21 September 2008

Interdigitated fiction

In a recent email comment, Dr C commented that "It is just amazing how the past interweaves amongst people. You need to do a piece not about parallel history but how it interdigitates".

He's right. His context was real life, but there is a type of fiction which draws power from doing exactly the same. One example is Vikram Seth's A suitable boy trilogy, where every new person mentioned (however peripheral they may seem to be) can spin off a new biography which may or may not later circle round to re-enter the narrative and intersect with other orbits.

At the other end of the structure scale is Kate Atkinson's wonderful Not the end of the world. A journalist, a doppelganger, Artemis the hunter, a nanny, a suburban divorced mum and her ungrateful teenage children, two women shopping in an end times London, another woman loved and left by a cat, the discoverer of eternal life and her slobbish temporary boyfriend, Buffy the vampire slayer, an orphan who keeps his dead wife's little finger, a traffic cop ... all tangentially interpenetrate each other's stories unnoticed by the main protagonists.

  • Kate Atkinson. Not the end of the world. 2002, London: Black Swan. 0552771058
  • Vikram Seth, A suitable boy. 1995, London: Phoenix. 1857993578.

    Poor Pothecary said...

    A couple of examples that spring to mind: Jack Vance's The Dying Earth, a series of connected stories connected by the device of a minor character in one story becoming the lead in the next; and the film Magnolia.

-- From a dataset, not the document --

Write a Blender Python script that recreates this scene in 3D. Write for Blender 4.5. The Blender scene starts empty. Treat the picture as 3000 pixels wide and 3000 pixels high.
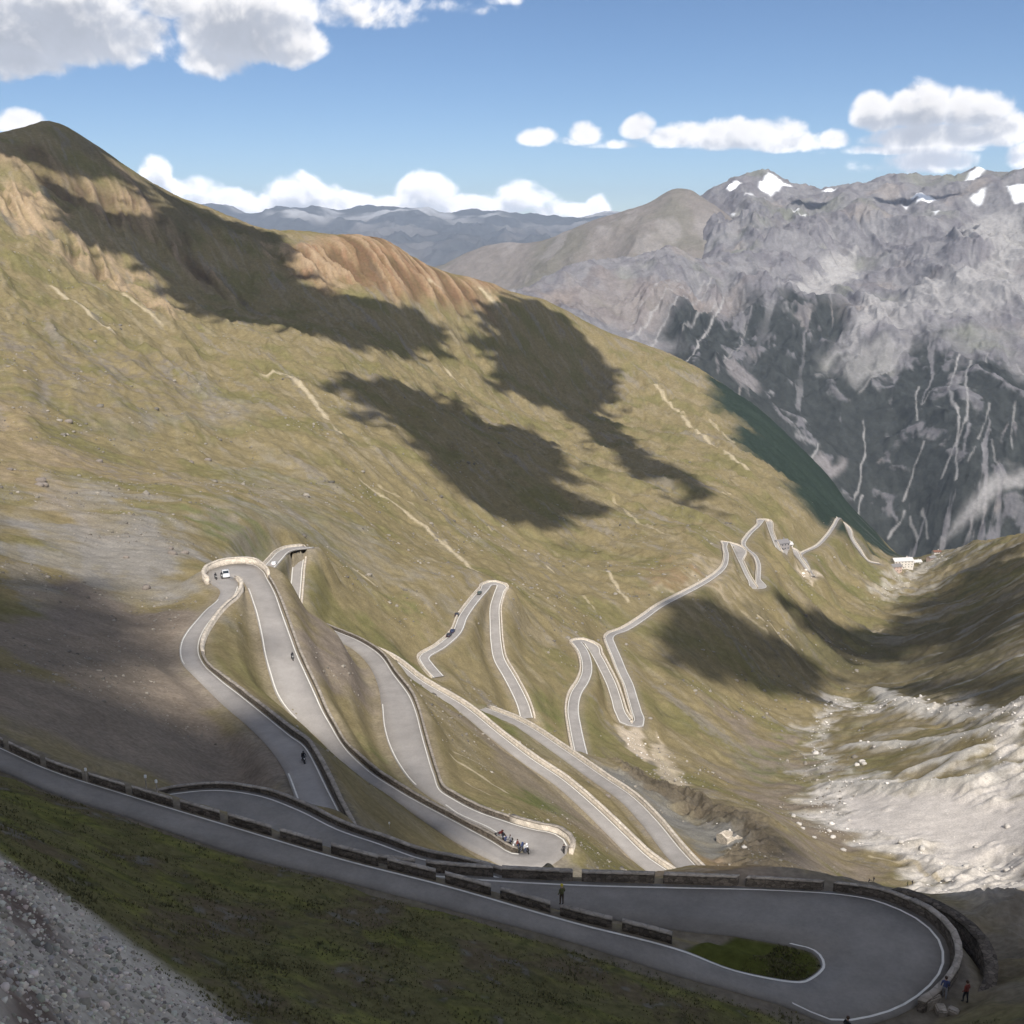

    A while back a friend into scriptwriting gave a talk that classified stories - and I don't know how canonical this is - into "male plots" about some kind of quest of a single character, and "female plots" of this interdigitated type. (The gender of the central character(s) is irrelevant to to the classication).

    Robina Khan said...

    And _Crash_ (Paul Haggis, 2005) - Matt Dillon, Thandie Newton, Sandra Bullock, "Ludacris" Bridges, and others, all intertwining across Los Angeles. All in flashback leading up to the opening scene.